Amazon retires Mechanical Turk after 18 years of crowdsourcing labor

Amazon Web Services will stop onboarding new customers to Mechanical Turk starting July 30, 2026, marking the end of an 18-year chapter for one of the earliest large-scale crowdsourcing platforms. The service, often called the original “artificial artificial intelligence,” has long relied on human workers to complete small, repetitive tasks that remain difficult for machines—from image tagging to data annotation—before automated systems can take over.
A platform ahead of its time
Launched in 2005, Mechanical Turk pioneered the idea that many tasks could be outsourced to a distributed workforce rather than handled in-house or by algorithms. Its model inspired countless AI projects that depend on labeled datasets, yet it also highlighted the ethical and labor challenges inherent in crowdsourced work. Over time, the rise of more sophisticated AI tools and in-house labeling teams has gradually reduced the platform’s central role in research and industry pipelines.

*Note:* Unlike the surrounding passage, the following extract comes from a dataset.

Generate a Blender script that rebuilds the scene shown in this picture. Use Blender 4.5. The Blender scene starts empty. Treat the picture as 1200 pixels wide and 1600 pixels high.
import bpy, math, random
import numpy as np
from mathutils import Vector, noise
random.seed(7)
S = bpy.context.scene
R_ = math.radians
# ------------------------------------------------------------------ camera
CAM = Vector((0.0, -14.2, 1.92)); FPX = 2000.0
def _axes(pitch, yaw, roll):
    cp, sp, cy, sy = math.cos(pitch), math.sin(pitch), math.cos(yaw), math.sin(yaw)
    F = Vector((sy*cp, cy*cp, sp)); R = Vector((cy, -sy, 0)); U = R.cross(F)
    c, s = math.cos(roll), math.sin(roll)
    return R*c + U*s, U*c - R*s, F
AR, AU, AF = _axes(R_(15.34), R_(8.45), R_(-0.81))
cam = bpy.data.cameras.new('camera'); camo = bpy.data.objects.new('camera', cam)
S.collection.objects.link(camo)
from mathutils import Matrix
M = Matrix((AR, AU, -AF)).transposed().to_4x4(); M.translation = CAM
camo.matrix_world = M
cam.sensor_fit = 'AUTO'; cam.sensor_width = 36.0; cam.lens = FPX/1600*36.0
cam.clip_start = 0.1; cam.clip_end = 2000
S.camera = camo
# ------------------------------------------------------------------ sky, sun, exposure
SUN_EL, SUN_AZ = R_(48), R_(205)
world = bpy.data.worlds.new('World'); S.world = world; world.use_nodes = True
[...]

What comes next for microtask labor
Existing customers will continue to use the platform until August 30, 2028, giving teams time to migrate workflows to newer alternatives. AWS has not announced a direct replacement, but the shutdown underscores a broader shift toward integrated, automated solutions that combine AI with curated human oversight. For researchers and businesses still relying on Mechanical Turk, the deadline offers a clear window to evaluate alternative platforms or build custom annotation workflows before the service is fully retired.